I do, however, feel blessed we have our health. I can go to bed at night feeling good knowing we are healthy. Today a coworker asked how LJ was doing. I replied, "he's eating and drinking." That's true. It's such a great feeling to know he's doing okay.
Now I have a few goals I have been wanting to tackle. Hear me out if these seem realistic.
1. I want to play a musical instrument. Actually, Kris Allen from American Idol inspired me. I started taking guitar lessons about 2 months ago. I'm having a blast. I only know how to play "Sweet Home Alabama," "The Star Spangled Banner" (which my mom says sounds like "The Battle Hymm of the Republic"), "Don't Fear The Reaper," and "Yesterday." Random mix, huh? I don't know how long I'll take, but I feel this is something I can do with LJ and I'm so excited to keep learning.
2. Join a small group bible study. Now this one hasn't been accomplished yet- actually I feel so far from accomplishing this. I need to find a good group that either allows little ones or there's a daycare. I'm struggling with this one, but hopefully in time (with enough prayer, right?).
3. Clean out our guest bedroom. Please tell me I'm not the only one that is using their only other bedroom in the house as storage. AHHH!! I hate this soooo much, but what are we to do with all of our "stuff?" Do we really need a storage facility?? Uck!

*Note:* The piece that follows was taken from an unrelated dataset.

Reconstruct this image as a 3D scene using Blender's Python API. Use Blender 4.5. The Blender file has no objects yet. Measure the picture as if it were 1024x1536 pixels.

4. Reach out to other couples with little ones. I feel like I'm always seeking out other parents with their experiences. I get some great advice from the girls at work and the girls I used to work with, but I feel like it'd be so helpful to be able to spend more time with other coupleswith little ones. Big Joey and I both feel there is just soo much to learn with the babe.
Well, I'm exhausted. I have more goals, but I'm done for now. I'm working part-time for my Uncle now. I work Thursday 11:30-6:30 and Friday 6:45am-2pm, so it's time to go to bed.
Night!
P.S. LJ still isn't walking. Big Joey and I were talking about what age we were going to start him in sports today.
Joey's first thought was "As long as he's walking."
My response, "He's a fast crawler. He'll be fine."
Joey's response, "Well, with soccer you can't use your hands."